Catflaps


Andy Roberts. Cat Flaps; Northern Mystery Cats, Brigantia Books, 1986. (Reissued, CFZ Press, 2007).

This booklet provides an overview of anomalous 'big cat' activity in the north of England from the early 1970's to the current Durham flap, based on archive research and personal investigation. The incidents chronicled range from the single sighting of a lion in a suburban road in Chester, to the sixty or seventy reports on the 'Nottinghamshire Lion', the north's biggest 'cat flap.

It is hard to read this carefully collated summary without coming to the conclusion that something physical is stalking the roads and fields of rural (and not-so-rural) England.
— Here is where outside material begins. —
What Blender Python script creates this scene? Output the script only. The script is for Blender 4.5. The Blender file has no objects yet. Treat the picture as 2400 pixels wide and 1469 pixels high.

Roberts make a good case for a cross between feral cats and the native. wildcat - the latter has already been reported crossing the Anglo-Scottish border as re-afforestation of some of the wilder parts of the north of England gets underway in schemes like the Kielder Valley. However the author is also very a ware of the psychological and folkloric aspects of the 'big cat' sightings, and devotes a chapter to comparing the cat reports to other Northern animal lore. Here he convincingly refutes the claims of some other writers who have made comparisons between the cat reports and traditional 'Black Dog' legends, with a list of contrasting characteristics: these only serves to emphasise the decidedly physical nature of the cat, as against the spectral appearance of the legendary dog.

This nicely produced booklet is essential reading, most of all to those who might be tempted to see all anomalous phenomena in purely psychological terms. -- John Rimmer. Magonia 24, November 1986.